En 2022, Natan a installé un corner de trente mètres carrés au Bon Marché, le plus chic des grands magasins parisiens.
En 2022, Natan a installé un corner de trente mètres carrés au Bon Marché, le plus chic des grands magasins parisiens.
© Natan

10 | L’avenir

2023 | Christophe Coppens, directeur artistique ad interim

“Je ne suis pas nostalgique. Je chéris le passé, mais je préfère me tourner vers l’avenir. Durant toute cette année, nous célèbrerons le quarantième anniversaire de Natan en projetant de nouveaux plans pour l’avenir. Pour cette année anniversaire, Christophe Coppens s’est joint à nous en tant que directeur artistique. Sa mission est simple: il doit tout remettre en question. Son rôle est d’être un véritable disrupteur: l’œil de quelqu’un d’extérieur peut s’avérer un atout très rafraîchissant lors d’une année placée sous le signe de la réflexion et de l’innovation.”
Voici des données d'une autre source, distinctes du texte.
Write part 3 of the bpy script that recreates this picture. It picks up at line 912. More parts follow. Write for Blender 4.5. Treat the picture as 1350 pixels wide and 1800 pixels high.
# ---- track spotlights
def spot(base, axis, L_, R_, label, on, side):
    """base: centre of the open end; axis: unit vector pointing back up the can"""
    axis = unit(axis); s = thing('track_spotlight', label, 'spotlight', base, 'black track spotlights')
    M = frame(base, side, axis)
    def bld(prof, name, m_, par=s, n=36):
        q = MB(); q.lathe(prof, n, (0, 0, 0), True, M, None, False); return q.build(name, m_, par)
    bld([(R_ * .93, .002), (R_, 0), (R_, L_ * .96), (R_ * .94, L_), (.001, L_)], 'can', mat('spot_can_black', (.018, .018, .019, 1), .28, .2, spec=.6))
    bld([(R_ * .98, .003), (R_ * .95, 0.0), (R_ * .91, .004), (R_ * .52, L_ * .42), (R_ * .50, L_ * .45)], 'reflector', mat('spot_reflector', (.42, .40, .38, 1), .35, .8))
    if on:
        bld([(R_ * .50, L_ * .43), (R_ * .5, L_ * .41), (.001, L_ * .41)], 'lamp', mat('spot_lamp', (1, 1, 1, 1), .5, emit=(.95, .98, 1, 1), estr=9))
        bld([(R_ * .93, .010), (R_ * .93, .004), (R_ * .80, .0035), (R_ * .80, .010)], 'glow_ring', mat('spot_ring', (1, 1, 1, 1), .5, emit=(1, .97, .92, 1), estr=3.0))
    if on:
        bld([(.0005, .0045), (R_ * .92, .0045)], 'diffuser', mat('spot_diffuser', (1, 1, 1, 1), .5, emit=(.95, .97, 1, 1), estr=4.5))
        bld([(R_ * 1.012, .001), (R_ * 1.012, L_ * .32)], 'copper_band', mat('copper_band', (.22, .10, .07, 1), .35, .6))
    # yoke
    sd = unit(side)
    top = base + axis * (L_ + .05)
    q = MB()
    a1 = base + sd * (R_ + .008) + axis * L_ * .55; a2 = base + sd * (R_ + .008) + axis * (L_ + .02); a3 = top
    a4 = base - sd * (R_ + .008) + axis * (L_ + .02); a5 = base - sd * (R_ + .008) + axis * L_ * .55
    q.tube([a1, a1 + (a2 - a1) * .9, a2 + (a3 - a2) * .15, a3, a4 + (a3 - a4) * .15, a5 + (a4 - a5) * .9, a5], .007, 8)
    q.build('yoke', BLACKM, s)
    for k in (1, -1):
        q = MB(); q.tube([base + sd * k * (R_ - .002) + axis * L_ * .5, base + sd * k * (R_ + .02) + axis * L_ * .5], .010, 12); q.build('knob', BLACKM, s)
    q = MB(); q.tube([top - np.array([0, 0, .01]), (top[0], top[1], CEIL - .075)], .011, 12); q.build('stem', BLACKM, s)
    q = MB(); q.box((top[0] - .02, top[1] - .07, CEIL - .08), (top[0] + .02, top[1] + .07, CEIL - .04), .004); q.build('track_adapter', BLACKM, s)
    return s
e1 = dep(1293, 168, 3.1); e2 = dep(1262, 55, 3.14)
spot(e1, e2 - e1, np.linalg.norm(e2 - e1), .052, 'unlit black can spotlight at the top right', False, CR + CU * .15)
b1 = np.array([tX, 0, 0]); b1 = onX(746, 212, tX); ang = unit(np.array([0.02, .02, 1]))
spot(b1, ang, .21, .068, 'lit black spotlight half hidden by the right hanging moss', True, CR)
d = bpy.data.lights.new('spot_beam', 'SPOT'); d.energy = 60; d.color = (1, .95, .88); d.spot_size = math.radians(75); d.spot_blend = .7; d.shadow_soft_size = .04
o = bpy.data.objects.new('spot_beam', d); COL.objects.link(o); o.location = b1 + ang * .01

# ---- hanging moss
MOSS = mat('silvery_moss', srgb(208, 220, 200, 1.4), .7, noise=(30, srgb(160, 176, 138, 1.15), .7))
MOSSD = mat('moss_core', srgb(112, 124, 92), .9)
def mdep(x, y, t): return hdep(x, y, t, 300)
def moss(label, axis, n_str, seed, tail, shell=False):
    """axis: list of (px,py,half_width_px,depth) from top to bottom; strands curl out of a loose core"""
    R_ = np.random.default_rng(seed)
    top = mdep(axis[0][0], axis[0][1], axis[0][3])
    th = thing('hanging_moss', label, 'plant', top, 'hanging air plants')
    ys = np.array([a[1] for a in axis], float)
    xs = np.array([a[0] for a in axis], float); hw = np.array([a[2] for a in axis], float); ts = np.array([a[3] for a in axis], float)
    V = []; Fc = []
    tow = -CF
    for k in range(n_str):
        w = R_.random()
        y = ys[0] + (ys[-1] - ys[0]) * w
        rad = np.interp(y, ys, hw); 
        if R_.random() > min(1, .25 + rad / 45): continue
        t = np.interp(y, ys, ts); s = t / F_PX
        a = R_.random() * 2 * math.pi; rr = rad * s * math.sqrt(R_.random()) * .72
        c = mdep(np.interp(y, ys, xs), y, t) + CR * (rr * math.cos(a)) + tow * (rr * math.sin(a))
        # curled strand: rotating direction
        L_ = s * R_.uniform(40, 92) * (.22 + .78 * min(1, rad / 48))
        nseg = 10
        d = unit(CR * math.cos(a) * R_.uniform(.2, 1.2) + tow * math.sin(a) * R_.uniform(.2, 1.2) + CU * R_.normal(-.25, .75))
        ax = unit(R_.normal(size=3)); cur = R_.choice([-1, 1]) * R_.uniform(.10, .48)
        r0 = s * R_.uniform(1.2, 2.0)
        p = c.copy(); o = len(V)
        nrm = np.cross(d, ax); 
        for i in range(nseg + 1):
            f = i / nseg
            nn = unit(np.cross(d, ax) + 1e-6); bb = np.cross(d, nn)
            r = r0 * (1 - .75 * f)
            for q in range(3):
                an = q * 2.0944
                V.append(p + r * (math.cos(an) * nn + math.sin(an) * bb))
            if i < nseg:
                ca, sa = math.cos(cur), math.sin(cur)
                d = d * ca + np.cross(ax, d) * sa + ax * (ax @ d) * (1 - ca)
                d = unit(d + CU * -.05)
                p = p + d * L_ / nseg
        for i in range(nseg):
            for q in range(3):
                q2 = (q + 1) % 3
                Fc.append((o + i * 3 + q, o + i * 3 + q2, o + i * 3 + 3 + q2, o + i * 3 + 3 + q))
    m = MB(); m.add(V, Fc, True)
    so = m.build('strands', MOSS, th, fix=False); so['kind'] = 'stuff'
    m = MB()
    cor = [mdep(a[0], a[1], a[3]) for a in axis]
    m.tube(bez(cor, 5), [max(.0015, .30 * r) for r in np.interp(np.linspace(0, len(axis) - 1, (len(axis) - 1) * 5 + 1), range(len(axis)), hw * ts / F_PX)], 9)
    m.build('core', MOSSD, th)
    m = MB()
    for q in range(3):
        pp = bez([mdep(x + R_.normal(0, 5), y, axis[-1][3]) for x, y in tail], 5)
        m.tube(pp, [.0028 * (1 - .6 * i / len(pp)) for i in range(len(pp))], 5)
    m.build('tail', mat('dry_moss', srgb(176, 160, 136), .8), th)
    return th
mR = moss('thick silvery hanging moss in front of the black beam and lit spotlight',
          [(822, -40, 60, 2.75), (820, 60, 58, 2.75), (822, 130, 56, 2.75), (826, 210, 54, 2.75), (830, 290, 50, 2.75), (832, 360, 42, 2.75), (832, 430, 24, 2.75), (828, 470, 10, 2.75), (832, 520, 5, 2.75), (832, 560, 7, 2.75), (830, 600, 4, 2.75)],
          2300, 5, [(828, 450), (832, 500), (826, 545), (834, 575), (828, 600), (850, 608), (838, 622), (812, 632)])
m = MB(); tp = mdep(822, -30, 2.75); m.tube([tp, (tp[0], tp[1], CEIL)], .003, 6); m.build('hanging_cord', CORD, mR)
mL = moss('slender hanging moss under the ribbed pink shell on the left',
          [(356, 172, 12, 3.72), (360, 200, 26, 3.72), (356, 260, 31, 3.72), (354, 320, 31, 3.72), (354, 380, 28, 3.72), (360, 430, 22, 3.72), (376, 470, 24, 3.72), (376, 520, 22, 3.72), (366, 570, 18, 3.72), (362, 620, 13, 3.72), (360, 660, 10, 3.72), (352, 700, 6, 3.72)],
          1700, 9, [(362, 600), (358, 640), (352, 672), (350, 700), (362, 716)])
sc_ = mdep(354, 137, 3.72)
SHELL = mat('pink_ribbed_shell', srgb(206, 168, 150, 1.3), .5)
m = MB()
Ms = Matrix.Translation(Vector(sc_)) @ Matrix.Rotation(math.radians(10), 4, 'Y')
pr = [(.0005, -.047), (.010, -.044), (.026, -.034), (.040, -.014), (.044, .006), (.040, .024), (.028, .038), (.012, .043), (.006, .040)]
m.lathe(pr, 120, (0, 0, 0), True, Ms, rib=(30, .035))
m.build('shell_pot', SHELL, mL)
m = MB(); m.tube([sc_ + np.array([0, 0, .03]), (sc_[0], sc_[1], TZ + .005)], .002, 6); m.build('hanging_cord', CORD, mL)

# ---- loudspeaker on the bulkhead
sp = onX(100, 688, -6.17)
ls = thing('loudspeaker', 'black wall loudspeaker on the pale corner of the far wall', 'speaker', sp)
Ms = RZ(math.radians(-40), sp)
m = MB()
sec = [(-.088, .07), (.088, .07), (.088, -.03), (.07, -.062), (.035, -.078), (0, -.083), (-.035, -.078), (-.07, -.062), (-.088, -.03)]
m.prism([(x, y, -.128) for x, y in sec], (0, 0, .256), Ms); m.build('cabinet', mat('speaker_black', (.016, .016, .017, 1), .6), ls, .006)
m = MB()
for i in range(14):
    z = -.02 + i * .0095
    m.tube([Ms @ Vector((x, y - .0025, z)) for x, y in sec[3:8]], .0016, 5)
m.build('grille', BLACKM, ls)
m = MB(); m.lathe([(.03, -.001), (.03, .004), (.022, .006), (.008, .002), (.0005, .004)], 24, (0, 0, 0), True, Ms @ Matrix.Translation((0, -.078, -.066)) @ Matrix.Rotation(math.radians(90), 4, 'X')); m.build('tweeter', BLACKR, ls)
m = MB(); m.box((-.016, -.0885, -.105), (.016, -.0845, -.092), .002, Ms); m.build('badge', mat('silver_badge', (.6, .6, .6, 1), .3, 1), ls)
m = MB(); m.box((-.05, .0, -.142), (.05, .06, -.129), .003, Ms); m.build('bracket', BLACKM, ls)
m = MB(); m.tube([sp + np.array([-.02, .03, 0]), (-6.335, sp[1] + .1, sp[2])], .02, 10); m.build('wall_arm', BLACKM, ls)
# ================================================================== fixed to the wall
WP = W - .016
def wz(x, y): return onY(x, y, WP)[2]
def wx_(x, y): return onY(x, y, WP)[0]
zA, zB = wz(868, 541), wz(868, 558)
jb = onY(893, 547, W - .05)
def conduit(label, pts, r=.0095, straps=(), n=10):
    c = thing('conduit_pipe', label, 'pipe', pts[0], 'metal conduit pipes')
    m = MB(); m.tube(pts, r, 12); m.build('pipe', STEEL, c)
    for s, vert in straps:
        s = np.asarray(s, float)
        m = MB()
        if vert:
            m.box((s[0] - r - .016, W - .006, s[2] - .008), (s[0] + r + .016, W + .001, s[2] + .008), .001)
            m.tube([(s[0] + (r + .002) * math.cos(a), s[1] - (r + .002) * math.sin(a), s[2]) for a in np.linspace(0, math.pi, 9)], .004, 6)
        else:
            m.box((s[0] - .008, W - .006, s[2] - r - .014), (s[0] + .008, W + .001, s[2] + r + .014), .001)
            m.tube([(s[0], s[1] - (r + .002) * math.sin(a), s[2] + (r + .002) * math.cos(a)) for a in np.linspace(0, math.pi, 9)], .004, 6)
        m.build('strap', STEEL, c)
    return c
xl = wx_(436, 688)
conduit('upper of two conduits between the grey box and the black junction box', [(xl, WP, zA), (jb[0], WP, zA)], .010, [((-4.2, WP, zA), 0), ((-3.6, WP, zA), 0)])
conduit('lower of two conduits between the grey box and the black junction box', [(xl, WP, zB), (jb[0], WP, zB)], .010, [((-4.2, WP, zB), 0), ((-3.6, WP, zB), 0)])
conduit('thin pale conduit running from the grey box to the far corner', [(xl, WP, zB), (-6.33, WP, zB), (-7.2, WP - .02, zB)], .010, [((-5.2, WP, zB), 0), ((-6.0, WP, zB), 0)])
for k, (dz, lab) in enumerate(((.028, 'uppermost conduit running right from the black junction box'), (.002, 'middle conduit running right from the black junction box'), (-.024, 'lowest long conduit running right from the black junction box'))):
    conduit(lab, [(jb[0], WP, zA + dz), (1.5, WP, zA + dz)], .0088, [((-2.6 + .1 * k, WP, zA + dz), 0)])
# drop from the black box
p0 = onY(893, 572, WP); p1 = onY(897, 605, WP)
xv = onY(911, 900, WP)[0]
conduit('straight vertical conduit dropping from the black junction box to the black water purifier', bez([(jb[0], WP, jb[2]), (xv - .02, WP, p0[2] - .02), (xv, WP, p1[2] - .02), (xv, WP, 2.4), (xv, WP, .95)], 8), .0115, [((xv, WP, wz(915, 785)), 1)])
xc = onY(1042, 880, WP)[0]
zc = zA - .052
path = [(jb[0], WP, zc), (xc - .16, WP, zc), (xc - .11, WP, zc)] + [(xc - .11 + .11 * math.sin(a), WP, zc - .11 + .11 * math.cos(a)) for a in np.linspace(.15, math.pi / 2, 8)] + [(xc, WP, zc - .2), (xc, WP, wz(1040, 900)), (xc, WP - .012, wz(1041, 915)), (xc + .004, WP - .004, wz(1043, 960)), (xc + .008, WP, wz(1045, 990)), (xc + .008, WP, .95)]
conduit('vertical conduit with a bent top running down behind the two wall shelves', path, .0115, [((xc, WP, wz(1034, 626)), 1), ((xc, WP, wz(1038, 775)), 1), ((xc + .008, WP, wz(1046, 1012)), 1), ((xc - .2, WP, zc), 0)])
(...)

“Je sais que, pendant un an, on me demandera pendant combien de temps je compte encore continuer. Et la réponse sera toujours la même: je continuerai à travailler aussi longtemps que possible, avec autant de passion qu’au premier jour, il y a quarante ans. Natan, c’est ma vie, et ce secteur oblige à toujours rester en mouvement, à ne jamais s’installer dans ses certitudes: deux fois par an, il faut tout recommencer. Il faut se dépasser et rester curieux. J’ai une excellente équipe qui pourra continuer même sans moi, et peut-être que quelqu’un venu de l’extérieur aura pour projet de stimuler la croissance internationale de la maison. Je ne sais pas du tout ce que l’avenir nous réserve.”

“Ma tâche consiste avant tout à veiller à notre ADN, qui est resté le même: féminin, minimaliste et intemporel. Définir encore mieux ce que nous représentons, telle est pour moi la mission à accomplir. Je ne dois pas semer, mais récolter.”